According to the plaintiff's deposition testimony, on September 14, 2013, the plaintiff and her daughter had gone shopping and stopped a livery cab on the street to take them back to their apartment in Brooklyn. After they arrived at their apartment building and paid the driver the agreed-upon fare, the plaintiff, while standing outside the front passenger side of the cab, attempted to retrieve change from the driver. The driver allegedly sped off while the plaintiff's hand was caught in the door handle, which caused her to be dragged on the street for approximately four to five car lengths, until she was freed from the cab and fell to the ground. While she was still in the area where she fell, the driver returned to the scene, threw a dollar bill out the window of the cab, and drove away. At that time, the plaintiff observed and noted the license plate number of the cab.

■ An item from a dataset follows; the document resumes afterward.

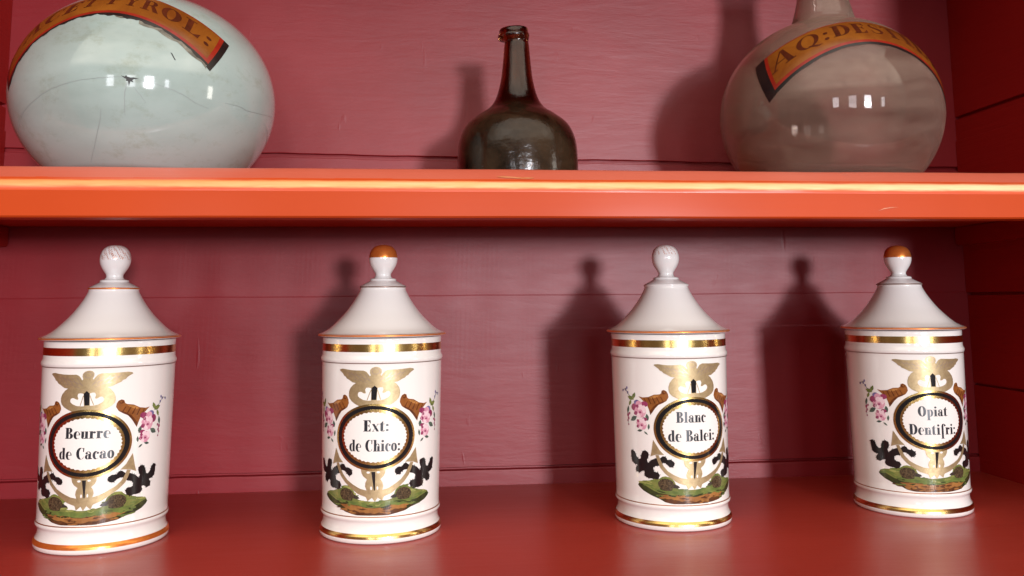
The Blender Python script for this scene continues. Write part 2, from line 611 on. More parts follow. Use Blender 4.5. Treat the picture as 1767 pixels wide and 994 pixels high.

The plaintiff commenced this action against, among others, the defendant Muhammad S. Khan (hereinafter the defendant), who, based on the license plate number recorded by the plaintiff, was identified as the owner of the vehicle allegedly involved in the incident. After depositions were completed, the defendant moved for summary judgment dismissing the complaint insofar as asserted against him, arguing that neither he nor his vehicle was involved in the incident. The Supreme Court granted the motion. The plaintiff appeals.

The evidence submitted by the defendant in support of his motion, which included his own affidavit, photographs, and his deposition testimony, as well as the deposition testimony of the plaintiff and her daughter, was insufficient to establish his prima facie entitlement to judgment as a matter of law. The evidence presented factual issues as to whether the defendant and his vehicle were involved in the alleged incident (see Bykov v. Brody, 150 AD3d 808; Ferrer v. Stofsky, 204 A.D.2d 386, 386–387). In light of the defendant's failure to meet his prima facie burden, we need not consider the sufficiency of the plaintiff's opposition papers (see Alvarez v. Prospect Hosp., 68 N.Y.2d 320, 324; Winegrad v. New York Univ. Med. Ctr., 64 N.Y.2d 851, 853).

Accordingly, the Supreme Court should have denied the defendant's motion for summary judgment dismissing the complaint insofar as asserted against him.